##### Information given

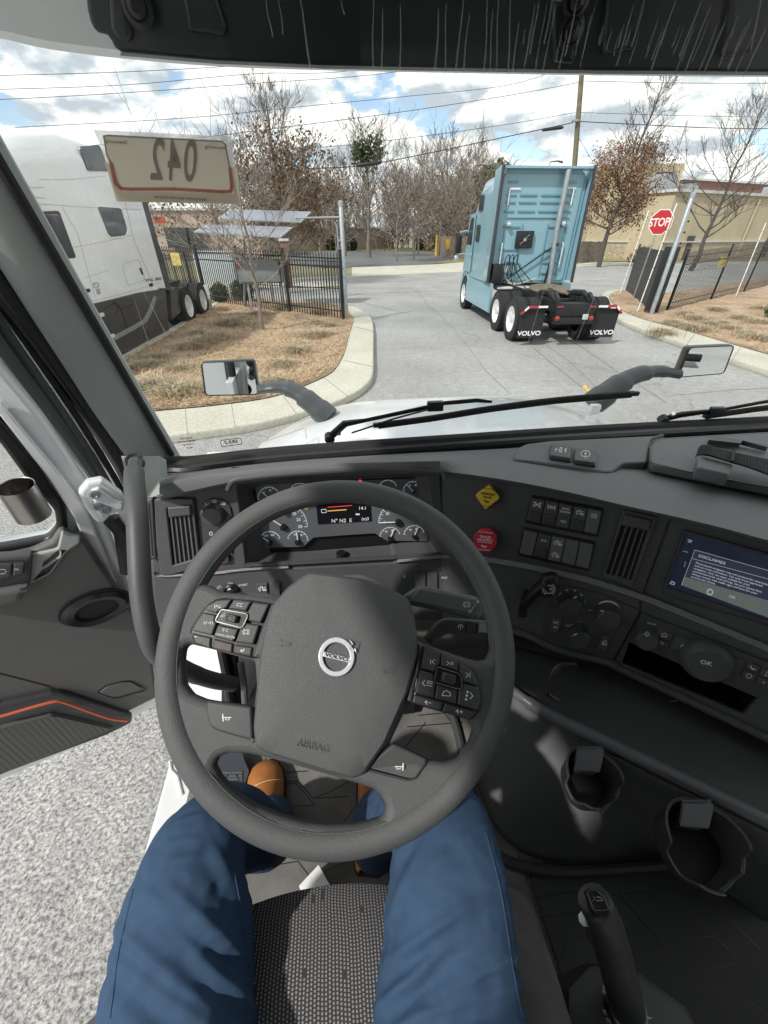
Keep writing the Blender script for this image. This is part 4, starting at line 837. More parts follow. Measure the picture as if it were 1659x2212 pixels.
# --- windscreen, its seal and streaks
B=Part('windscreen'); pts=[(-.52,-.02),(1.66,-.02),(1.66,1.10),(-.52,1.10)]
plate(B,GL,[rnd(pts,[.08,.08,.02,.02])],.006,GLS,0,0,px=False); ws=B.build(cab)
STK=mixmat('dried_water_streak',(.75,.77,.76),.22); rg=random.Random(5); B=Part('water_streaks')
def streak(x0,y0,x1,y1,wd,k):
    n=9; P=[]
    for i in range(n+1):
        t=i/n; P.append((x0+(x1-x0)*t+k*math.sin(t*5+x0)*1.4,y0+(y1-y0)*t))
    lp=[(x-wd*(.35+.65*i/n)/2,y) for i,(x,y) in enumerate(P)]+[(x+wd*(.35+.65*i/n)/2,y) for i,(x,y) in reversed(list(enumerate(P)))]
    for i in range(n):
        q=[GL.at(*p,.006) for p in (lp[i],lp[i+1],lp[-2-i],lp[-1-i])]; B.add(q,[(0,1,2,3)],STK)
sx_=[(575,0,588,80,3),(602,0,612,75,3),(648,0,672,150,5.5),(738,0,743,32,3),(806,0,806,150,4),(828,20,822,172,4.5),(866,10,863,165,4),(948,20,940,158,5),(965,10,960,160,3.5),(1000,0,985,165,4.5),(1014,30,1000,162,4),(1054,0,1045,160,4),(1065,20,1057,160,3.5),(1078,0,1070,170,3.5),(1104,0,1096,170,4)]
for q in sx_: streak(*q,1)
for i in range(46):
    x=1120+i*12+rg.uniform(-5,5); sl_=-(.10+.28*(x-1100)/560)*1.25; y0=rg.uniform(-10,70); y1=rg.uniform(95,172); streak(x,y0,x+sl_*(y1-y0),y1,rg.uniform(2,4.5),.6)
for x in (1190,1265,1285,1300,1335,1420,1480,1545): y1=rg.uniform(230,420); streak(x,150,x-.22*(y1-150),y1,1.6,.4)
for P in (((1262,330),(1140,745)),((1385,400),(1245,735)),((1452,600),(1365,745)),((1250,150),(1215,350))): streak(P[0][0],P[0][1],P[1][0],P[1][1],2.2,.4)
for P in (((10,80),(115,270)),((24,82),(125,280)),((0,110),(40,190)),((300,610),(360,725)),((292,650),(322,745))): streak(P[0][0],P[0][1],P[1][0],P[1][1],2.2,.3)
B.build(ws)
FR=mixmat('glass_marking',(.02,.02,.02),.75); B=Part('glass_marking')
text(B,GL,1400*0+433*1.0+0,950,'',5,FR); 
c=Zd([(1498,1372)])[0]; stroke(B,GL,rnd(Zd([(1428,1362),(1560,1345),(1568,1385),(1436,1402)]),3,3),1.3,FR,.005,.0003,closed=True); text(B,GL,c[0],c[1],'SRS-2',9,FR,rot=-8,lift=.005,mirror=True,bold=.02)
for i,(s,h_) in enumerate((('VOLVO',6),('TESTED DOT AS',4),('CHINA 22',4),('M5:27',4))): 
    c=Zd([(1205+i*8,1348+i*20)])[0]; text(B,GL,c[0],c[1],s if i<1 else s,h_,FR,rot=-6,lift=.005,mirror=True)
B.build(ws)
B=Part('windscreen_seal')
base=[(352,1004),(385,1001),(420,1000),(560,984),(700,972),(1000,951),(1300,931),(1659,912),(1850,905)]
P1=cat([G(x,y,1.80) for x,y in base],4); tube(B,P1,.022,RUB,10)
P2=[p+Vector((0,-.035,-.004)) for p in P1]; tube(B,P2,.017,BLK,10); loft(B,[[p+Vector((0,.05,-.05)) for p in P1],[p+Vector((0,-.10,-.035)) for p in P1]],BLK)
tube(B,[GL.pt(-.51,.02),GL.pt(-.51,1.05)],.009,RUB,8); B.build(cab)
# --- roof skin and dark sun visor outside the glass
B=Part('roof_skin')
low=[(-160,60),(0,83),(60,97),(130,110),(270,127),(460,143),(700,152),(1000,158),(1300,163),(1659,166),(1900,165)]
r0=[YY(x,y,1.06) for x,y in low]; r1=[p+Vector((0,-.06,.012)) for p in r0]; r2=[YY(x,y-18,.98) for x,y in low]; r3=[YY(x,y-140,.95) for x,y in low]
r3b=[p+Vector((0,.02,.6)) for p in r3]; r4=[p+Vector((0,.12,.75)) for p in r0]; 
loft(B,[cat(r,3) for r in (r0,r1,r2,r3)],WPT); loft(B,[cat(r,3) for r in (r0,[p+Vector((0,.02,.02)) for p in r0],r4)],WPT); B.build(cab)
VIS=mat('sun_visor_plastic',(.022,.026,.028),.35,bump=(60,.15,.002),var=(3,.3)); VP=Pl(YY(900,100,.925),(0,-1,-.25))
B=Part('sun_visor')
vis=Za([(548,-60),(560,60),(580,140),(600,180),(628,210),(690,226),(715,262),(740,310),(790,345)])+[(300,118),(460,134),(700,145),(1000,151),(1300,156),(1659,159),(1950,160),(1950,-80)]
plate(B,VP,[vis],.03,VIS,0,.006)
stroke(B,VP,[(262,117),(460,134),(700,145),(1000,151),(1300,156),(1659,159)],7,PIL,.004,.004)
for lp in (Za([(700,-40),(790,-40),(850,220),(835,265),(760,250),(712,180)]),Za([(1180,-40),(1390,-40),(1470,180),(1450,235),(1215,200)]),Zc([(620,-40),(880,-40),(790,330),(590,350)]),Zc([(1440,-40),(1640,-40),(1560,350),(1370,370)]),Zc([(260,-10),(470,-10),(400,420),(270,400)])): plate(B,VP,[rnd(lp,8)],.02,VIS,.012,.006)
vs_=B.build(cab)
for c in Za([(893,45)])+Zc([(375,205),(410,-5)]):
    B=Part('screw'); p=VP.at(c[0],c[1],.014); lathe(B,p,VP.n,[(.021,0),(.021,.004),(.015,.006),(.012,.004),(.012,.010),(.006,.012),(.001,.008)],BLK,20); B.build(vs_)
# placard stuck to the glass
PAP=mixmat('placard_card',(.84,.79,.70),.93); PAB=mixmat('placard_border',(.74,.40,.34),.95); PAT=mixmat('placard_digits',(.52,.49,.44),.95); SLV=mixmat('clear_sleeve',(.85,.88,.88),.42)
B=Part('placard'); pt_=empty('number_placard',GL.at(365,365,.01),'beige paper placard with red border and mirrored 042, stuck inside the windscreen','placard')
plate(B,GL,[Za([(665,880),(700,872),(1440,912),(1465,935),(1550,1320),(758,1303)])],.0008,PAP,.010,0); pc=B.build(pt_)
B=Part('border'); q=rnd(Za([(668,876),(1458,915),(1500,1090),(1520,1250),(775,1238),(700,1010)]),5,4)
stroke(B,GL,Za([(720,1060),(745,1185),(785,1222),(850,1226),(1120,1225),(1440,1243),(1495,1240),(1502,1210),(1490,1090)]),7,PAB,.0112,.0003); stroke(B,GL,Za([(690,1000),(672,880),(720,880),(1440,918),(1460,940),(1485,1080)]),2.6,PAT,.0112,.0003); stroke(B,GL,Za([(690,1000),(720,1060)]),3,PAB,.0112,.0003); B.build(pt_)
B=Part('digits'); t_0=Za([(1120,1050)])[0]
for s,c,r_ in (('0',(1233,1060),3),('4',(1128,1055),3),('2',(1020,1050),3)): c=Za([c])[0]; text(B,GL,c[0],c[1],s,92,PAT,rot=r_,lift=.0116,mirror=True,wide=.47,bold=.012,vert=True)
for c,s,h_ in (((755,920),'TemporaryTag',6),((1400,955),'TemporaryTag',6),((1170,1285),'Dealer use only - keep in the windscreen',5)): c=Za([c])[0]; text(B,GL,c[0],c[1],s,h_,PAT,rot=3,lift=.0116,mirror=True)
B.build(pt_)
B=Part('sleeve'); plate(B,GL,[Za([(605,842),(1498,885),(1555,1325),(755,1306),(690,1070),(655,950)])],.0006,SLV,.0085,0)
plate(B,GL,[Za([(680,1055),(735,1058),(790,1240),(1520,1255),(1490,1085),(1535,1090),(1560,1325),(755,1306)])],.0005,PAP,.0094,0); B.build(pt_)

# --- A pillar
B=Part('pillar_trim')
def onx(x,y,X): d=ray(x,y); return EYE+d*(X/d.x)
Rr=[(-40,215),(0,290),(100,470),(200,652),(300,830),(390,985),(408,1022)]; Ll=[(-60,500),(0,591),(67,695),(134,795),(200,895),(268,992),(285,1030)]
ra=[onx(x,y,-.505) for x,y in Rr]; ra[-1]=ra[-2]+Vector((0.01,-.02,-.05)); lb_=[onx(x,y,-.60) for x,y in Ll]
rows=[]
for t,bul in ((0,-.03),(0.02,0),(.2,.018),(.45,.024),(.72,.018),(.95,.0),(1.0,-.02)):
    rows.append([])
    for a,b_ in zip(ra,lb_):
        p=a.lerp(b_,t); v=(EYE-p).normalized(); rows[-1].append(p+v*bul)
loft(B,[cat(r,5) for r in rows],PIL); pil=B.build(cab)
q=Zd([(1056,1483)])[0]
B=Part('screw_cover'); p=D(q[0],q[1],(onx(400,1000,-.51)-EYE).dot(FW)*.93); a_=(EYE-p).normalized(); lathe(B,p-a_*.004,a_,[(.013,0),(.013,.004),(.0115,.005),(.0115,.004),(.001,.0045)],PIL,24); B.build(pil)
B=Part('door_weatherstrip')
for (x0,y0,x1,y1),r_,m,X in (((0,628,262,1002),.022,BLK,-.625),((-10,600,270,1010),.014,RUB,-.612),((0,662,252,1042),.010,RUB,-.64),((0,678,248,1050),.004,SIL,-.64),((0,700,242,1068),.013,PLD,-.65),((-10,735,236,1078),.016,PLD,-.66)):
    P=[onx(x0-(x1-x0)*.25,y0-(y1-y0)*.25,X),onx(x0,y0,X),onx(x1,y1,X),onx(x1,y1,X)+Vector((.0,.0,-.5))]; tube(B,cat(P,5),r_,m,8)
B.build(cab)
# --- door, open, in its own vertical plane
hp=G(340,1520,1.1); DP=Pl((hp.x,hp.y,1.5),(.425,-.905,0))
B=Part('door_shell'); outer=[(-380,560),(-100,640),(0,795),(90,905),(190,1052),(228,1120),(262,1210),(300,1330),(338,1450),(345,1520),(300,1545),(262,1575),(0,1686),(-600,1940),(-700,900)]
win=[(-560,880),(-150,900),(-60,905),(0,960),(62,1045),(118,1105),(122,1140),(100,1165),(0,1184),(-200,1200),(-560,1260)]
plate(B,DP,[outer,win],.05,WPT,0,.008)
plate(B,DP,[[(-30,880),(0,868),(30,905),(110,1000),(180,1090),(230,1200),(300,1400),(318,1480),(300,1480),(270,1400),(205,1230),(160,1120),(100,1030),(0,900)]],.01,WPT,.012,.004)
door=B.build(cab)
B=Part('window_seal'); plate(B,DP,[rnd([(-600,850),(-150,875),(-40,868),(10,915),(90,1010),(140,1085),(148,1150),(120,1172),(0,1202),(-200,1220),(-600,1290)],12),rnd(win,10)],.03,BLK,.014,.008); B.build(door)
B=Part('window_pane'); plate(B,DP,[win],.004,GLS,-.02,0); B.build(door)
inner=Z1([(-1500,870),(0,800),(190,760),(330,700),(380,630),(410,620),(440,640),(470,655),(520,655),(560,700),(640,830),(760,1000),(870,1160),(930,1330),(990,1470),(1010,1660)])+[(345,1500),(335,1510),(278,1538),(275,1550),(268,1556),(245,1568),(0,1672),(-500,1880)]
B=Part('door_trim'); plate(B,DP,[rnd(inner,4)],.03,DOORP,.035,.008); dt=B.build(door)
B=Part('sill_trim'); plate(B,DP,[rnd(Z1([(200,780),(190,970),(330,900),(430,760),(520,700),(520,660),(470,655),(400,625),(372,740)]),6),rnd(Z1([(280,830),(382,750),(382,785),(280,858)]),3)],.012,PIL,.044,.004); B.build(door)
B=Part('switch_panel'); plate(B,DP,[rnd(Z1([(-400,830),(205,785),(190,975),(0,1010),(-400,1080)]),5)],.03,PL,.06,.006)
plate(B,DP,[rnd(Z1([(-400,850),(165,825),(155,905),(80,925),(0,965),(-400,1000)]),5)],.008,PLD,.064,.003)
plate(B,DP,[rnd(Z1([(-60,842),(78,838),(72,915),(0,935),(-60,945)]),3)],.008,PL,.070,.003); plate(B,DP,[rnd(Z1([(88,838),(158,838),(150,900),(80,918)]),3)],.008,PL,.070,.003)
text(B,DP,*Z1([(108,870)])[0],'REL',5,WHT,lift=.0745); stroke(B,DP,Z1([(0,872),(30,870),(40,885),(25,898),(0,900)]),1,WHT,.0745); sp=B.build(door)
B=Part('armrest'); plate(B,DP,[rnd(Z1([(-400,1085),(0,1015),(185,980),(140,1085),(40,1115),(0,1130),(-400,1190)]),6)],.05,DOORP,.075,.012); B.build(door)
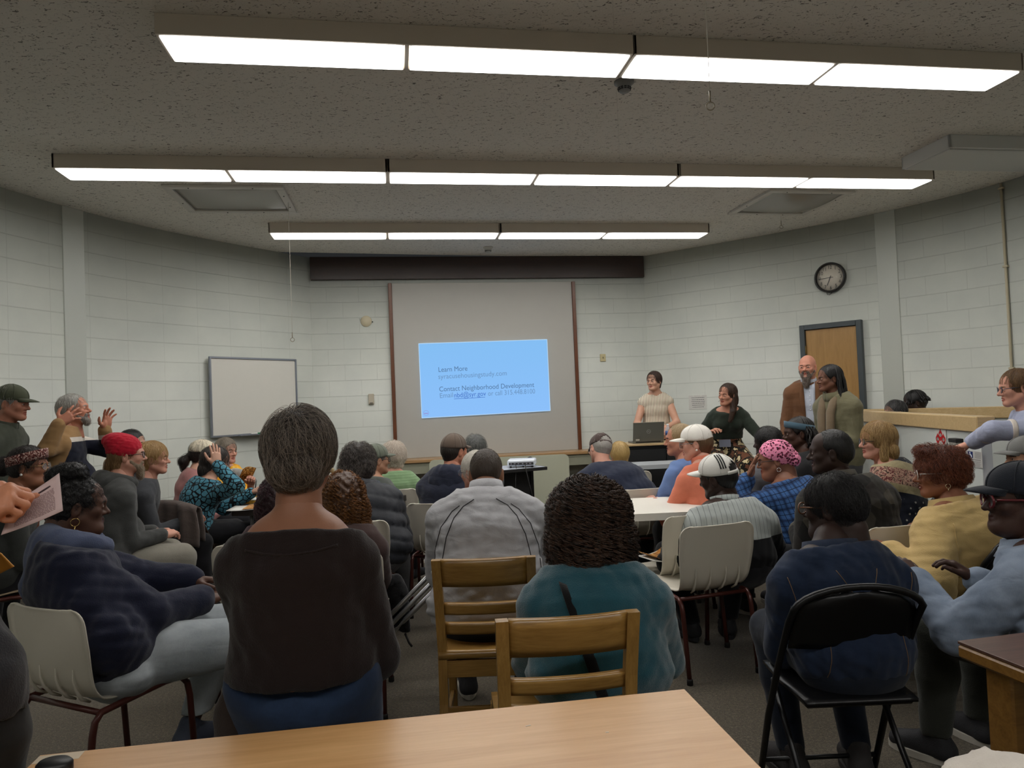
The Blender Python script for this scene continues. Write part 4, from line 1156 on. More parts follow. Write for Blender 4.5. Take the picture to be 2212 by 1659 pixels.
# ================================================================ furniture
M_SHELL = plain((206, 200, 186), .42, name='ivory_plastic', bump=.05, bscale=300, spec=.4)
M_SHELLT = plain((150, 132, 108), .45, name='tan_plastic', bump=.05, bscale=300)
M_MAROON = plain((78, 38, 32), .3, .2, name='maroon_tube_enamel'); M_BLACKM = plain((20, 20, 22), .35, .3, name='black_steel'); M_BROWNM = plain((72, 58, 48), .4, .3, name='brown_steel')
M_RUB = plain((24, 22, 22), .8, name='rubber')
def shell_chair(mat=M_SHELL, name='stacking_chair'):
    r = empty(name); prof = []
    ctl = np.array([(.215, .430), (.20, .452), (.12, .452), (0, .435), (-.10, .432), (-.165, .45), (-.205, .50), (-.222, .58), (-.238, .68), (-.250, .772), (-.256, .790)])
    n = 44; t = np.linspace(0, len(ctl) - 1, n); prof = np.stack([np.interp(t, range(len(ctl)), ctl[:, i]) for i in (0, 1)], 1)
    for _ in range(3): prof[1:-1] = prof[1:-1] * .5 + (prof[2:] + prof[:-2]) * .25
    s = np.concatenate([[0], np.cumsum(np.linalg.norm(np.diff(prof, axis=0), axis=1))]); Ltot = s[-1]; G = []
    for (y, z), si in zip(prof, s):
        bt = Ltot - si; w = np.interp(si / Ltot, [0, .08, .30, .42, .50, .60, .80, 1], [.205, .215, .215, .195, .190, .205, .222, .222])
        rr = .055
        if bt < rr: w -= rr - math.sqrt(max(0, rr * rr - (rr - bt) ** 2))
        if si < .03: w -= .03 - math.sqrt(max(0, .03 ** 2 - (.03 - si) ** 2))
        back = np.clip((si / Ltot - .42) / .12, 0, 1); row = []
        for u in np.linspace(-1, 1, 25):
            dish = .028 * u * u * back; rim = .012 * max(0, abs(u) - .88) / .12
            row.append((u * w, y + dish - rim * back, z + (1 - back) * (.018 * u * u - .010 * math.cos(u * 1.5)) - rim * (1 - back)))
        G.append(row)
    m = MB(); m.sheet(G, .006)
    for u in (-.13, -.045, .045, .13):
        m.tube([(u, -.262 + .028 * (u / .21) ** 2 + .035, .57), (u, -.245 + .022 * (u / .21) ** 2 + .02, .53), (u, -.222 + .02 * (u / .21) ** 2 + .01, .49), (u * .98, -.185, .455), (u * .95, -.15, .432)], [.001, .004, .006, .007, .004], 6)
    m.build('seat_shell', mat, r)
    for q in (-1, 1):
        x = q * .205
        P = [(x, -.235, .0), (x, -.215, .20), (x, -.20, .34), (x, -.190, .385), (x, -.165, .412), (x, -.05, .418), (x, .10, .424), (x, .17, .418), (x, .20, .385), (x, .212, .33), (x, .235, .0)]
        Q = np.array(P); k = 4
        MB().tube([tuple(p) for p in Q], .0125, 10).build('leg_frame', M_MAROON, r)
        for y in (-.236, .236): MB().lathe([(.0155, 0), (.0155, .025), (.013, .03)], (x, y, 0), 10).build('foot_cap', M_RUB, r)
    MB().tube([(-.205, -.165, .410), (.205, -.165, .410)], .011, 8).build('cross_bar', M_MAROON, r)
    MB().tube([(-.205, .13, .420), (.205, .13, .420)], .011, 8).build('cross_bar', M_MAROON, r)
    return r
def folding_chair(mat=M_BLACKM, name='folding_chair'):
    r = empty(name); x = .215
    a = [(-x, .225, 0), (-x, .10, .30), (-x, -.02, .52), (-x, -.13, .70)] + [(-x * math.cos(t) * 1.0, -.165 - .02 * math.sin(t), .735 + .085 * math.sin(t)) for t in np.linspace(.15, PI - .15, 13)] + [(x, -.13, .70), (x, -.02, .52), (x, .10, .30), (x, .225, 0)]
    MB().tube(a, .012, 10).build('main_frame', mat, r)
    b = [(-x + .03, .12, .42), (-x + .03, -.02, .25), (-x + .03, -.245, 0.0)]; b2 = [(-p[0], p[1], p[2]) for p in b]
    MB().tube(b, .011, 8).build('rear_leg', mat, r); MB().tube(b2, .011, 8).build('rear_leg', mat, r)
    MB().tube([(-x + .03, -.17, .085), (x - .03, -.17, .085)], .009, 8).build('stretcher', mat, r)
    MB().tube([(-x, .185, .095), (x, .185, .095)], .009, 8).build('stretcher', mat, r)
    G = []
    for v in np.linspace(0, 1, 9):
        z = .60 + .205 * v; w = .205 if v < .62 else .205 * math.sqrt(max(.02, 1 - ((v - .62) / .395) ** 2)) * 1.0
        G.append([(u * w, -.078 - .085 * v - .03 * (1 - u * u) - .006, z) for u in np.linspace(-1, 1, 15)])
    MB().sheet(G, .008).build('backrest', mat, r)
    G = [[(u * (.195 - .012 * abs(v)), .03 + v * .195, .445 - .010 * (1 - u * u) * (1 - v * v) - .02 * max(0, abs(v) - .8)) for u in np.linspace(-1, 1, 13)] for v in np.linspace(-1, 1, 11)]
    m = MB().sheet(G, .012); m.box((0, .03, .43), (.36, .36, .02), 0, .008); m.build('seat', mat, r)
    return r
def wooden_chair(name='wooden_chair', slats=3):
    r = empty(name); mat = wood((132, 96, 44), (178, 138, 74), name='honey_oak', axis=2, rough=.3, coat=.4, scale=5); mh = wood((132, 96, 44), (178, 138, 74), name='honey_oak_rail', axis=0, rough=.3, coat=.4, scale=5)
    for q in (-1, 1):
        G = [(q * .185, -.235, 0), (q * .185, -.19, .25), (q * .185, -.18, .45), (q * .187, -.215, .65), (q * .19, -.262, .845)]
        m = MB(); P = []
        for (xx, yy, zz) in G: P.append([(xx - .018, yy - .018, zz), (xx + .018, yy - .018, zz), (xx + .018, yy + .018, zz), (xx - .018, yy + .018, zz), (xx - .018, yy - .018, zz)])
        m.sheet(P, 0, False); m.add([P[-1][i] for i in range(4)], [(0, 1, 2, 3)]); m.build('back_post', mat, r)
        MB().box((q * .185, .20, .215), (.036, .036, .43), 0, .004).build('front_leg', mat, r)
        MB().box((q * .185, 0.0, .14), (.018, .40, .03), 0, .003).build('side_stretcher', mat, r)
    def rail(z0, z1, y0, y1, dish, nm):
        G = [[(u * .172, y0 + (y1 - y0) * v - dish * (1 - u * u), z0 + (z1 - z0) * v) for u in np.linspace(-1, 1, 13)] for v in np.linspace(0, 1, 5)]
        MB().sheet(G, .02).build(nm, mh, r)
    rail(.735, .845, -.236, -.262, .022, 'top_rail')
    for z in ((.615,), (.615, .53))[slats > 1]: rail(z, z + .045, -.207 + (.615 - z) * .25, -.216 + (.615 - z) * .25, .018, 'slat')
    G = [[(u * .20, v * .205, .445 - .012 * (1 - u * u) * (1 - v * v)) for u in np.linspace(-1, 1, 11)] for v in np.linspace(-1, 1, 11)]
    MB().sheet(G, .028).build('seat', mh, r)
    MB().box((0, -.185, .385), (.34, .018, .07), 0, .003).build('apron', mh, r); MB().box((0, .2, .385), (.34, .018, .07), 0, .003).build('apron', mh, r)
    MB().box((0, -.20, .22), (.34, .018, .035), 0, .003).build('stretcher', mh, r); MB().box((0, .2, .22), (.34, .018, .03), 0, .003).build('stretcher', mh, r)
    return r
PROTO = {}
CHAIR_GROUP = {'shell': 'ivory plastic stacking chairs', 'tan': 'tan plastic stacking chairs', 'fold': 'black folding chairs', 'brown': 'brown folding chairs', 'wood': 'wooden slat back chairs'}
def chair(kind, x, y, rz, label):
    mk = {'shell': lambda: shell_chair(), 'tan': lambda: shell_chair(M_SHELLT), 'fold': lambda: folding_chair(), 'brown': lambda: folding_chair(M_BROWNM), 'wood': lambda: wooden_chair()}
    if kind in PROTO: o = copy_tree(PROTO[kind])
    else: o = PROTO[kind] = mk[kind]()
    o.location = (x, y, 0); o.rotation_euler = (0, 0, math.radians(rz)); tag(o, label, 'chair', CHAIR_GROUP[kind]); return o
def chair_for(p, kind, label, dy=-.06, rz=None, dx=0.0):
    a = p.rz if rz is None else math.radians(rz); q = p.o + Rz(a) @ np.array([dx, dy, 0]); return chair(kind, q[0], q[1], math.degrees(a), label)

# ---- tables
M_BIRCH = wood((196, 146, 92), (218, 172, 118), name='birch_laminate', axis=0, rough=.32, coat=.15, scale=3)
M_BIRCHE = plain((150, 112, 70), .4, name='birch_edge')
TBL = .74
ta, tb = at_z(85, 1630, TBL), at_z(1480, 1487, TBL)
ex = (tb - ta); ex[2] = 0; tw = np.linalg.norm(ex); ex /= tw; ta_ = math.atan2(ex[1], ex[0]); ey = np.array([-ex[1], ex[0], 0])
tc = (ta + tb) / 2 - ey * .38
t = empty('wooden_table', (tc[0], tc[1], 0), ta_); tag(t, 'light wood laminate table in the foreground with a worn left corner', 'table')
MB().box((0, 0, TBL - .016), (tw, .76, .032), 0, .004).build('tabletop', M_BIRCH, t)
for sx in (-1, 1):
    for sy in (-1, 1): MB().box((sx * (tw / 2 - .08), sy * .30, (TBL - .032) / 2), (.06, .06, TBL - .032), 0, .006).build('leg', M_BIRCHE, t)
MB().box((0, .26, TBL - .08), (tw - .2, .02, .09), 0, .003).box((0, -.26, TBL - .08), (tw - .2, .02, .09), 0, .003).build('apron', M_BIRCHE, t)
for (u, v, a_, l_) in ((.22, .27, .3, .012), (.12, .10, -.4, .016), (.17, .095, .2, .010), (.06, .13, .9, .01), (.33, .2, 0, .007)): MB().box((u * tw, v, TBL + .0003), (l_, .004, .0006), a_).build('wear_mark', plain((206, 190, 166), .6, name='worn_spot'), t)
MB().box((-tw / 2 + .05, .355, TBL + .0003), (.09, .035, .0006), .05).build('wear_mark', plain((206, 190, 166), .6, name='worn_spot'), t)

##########

Description of the task
Search the records above for the string "follow". Copy every line that contains it.

The answer
Keep writing the Blender script for this image. This is part 4, starting at line 837. More parts follow. Measure the picture as if it were 1659x2212 pixels.
The Blender Python script for this scene continues. Write part 4, from line 1156 on. More parts follow. Write for Blender 4.5. Take the picture to be 2212 by 1659 pixels.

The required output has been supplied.